* [Instruction]
Set down exactly the lines in the records below that run from the line with "Recreate this scene" to the line with "SC = bpy.context.scene", inclusive, and nothing more.
==== Data in this exercise ====
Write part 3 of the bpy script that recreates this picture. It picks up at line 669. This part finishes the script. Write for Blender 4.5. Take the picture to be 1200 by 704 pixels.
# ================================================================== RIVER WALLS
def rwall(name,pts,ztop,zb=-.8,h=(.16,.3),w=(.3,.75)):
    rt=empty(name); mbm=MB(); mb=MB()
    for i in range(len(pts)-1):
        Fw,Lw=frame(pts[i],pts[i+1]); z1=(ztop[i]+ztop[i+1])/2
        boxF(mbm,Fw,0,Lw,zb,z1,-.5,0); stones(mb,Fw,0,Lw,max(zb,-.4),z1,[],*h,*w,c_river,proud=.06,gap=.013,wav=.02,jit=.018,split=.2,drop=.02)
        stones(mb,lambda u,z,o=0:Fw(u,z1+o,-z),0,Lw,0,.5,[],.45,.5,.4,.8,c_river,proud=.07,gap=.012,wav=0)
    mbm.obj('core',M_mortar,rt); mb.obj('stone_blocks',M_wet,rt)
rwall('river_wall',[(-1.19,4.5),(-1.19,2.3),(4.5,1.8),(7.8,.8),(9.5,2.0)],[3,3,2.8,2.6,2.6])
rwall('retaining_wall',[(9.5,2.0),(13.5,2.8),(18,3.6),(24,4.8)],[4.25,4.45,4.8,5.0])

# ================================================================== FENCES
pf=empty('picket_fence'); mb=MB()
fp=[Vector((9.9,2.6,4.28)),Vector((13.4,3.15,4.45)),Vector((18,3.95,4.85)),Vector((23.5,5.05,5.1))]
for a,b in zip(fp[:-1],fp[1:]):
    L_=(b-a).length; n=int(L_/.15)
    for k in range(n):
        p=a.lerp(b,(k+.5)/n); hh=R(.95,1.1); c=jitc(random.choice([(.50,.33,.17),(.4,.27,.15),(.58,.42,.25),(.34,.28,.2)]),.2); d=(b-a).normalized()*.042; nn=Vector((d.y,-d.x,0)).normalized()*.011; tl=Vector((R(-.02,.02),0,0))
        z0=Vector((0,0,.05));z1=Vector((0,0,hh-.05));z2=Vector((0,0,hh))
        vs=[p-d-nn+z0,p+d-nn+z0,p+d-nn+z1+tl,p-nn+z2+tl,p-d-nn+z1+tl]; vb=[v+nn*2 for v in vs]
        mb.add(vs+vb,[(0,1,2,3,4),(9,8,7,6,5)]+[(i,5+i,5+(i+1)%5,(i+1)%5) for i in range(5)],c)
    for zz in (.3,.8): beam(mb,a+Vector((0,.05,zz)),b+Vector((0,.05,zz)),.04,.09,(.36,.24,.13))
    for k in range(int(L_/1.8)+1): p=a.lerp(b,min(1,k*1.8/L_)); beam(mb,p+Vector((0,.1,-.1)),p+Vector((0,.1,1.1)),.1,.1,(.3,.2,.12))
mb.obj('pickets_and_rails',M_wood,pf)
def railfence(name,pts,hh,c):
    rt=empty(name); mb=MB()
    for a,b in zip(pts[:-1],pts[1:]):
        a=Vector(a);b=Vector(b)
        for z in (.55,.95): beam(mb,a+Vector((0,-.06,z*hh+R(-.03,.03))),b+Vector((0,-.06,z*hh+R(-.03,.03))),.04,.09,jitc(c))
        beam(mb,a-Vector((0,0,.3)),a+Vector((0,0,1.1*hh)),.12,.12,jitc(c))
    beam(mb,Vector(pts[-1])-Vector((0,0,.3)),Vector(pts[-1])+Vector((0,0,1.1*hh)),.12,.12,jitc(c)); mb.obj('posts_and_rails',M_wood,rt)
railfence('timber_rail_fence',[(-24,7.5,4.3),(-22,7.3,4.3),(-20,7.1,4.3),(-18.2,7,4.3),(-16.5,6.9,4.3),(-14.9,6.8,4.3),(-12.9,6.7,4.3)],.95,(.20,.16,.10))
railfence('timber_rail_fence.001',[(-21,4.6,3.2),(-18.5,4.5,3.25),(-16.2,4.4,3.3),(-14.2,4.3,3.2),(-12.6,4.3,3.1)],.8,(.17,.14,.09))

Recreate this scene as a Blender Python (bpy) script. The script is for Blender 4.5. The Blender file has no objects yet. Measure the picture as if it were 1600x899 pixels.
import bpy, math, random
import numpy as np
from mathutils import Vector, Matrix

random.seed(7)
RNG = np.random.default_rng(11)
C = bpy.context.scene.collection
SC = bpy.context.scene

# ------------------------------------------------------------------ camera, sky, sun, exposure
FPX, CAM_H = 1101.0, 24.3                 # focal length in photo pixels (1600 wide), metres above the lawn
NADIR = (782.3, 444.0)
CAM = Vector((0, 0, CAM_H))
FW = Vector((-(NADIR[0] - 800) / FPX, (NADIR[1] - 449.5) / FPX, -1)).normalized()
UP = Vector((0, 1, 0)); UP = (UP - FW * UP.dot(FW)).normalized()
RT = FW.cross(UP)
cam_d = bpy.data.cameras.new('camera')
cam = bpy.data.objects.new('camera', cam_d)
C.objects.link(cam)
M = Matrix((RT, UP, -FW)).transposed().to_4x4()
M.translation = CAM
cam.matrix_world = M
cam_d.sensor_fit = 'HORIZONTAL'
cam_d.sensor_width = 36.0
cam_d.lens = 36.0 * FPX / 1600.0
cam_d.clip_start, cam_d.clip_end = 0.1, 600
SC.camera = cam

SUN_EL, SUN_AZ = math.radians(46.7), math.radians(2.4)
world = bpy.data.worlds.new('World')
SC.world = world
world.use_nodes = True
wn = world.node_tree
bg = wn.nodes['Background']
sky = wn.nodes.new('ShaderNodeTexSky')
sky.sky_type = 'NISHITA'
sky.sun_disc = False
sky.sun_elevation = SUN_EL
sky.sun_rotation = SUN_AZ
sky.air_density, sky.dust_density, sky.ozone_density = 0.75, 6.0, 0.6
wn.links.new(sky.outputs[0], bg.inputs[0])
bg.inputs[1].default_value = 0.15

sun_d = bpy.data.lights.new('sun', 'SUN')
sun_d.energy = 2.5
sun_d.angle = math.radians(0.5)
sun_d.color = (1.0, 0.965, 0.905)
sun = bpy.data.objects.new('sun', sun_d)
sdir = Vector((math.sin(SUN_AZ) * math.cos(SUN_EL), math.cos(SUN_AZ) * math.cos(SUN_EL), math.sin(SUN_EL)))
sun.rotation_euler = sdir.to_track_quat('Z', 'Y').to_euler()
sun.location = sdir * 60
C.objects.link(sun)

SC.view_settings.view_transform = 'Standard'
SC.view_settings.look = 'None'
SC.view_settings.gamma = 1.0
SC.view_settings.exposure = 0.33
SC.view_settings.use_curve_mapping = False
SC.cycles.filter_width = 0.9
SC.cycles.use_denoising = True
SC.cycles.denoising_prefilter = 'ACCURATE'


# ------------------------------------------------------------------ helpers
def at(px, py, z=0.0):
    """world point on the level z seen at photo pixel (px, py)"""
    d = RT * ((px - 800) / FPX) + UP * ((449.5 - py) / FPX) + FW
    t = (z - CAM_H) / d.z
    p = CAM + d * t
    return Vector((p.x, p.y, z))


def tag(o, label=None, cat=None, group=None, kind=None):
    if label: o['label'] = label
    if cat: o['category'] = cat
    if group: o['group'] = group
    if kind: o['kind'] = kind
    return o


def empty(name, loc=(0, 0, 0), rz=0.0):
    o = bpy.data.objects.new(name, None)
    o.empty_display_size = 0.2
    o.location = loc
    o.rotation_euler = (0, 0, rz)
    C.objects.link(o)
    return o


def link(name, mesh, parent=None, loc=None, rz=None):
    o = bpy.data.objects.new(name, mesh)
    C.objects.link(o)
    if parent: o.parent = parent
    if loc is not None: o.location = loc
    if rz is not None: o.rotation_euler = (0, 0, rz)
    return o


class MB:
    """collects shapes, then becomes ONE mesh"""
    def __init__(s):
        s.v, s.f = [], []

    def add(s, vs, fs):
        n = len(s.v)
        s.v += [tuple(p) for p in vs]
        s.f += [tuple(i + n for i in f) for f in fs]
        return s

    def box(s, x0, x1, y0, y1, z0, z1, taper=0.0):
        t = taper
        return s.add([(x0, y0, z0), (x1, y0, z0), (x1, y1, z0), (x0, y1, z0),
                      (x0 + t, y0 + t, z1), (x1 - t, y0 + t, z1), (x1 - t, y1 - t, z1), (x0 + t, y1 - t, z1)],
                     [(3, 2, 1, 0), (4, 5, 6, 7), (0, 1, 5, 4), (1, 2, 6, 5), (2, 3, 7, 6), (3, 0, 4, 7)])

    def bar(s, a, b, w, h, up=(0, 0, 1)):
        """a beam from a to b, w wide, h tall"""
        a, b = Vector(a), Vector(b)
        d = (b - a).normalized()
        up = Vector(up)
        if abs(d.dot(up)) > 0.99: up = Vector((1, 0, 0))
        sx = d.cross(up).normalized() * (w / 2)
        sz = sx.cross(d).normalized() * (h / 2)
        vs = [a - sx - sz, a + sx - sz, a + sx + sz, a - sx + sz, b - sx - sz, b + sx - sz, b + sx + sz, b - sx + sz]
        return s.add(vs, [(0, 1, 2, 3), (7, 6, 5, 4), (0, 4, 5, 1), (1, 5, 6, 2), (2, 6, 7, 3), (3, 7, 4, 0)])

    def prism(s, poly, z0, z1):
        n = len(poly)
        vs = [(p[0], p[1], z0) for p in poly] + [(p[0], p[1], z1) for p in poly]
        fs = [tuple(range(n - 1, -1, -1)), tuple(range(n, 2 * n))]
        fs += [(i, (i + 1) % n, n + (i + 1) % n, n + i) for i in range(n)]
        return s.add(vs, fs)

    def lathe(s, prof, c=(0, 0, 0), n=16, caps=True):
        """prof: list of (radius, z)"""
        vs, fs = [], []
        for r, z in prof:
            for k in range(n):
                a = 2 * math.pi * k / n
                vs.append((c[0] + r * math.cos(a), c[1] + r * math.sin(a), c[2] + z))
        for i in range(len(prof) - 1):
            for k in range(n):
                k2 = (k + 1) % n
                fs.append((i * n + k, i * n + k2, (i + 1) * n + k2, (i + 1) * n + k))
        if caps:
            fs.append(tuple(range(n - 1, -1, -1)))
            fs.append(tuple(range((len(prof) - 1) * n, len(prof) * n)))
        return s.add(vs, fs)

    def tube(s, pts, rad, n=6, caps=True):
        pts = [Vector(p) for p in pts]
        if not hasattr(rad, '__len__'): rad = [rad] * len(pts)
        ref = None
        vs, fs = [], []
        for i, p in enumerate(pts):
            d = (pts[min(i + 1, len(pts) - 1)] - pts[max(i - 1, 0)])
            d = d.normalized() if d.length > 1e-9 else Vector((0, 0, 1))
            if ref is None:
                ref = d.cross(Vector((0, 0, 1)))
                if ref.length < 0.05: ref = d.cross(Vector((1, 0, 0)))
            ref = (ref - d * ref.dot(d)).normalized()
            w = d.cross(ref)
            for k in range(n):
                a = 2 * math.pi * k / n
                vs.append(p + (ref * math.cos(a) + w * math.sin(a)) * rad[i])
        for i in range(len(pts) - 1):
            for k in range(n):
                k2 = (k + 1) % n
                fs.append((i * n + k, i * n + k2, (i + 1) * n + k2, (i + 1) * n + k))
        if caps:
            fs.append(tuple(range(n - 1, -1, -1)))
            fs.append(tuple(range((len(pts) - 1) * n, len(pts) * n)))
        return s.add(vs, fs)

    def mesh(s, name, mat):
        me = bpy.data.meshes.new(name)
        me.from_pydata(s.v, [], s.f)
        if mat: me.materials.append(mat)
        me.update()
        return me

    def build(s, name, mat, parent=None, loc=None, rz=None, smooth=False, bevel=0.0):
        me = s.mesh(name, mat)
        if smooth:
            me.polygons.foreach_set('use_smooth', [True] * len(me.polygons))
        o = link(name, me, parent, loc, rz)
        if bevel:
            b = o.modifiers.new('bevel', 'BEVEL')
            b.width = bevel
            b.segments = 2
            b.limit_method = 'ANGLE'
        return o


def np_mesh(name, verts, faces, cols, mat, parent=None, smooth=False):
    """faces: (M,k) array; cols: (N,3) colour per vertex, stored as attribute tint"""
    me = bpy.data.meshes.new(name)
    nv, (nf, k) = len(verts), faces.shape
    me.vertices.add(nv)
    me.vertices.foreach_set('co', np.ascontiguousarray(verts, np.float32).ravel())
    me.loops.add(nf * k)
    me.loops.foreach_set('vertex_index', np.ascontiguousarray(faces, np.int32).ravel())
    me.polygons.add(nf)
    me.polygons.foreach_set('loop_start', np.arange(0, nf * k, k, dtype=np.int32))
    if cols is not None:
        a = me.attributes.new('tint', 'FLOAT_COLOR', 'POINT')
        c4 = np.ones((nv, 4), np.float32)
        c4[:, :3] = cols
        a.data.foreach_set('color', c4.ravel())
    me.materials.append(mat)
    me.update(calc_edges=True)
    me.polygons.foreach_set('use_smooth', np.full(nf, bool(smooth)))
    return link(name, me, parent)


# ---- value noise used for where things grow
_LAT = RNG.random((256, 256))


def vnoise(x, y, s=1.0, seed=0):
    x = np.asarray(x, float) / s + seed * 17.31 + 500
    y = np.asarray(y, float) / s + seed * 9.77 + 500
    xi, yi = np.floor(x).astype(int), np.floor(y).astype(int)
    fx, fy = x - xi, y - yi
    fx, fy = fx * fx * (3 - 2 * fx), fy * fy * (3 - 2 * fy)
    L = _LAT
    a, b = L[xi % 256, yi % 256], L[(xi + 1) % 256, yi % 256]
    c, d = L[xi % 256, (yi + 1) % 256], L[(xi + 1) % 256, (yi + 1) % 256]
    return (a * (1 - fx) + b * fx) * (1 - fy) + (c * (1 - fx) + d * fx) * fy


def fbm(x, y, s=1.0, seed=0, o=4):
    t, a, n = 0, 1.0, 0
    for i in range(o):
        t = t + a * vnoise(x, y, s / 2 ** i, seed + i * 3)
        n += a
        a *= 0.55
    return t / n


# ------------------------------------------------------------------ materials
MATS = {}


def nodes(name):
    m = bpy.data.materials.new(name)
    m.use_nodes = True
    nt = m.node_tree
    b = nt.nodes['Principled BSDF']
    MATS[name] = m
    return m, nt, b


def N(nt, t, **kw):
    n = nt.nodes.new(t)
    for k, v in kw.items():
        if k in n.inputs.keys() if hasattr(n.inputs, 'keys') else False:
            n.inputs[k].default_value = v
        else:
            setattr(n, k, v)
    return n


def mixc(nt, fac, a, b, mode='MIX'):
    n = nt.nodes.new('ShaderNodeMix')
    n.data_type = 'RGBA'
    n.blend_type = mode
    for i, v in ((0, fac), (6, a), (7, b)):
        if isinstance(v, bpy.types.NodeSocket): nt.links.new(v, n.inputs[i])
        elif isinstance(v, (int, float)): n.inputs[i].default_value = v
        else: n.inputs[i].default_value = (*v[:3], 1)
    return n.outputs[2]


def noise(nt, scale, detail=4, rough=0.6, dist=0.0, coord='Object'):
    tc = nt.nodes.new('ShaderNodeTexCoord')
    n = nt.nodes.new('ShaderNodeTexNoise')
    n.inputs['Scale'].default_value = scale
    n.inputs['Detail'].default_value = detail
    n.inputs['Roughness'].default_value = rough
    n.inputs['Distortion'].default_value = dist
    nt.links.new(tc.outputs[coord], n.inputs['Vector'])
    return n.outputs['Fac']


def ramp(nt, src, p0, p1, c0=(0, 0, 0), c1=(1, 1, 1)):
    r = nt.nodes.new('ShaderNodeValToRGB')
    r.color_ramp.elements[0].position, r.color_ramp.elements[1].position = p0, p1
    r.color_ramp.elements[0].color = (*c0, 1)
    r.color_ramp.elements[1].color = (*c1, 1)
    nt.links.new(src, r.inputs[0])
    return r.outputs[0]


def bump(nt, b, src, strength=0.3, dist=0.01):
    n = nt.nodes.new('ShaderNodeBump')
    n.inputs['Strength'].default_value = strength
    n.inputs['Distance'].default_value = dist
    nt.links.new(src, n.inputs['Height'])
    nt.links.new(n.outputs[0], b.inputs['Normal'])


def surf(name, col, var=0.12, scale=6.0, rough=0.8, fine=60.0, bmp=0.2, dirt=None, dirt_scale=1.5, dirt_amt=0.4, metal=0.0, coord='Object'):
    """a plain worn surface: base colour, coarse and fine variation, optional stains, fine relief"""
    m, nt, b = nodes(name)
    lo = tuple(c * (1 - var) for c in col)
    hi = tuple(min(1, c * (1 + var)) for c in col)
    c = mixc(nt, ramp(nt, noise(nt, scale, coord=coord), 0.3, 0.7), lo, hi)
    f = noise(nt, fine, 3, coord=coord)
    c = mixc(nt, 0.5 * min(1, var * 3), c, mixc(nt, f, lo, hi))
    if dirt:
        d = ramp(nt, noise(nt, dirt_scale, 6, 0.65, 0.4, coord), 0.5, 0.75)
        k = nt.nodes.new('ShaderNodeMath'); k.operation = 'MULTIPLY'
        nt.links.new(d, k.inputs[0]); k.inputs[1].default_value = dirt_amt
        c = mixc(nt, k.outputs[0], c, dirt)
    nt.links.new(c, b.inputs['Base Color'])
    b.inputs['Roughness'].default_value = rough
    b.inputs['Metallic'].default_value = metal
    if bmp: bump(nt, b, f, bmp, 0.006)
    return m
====
* [Output below]
Recreate this scene as a Blender Python (bpy) script. The script is for Blender 4.5. The Blender file has no objects yet. Measure the picture as if it were 1600x899 pixels.
import bpy, math, random
import numpy as np
from mathutils import Vector, Matrix

random.seed(7)
RNG = np.random.default_rng(11)
C = bpy.context.scene.collection
SC = bpy.context.scene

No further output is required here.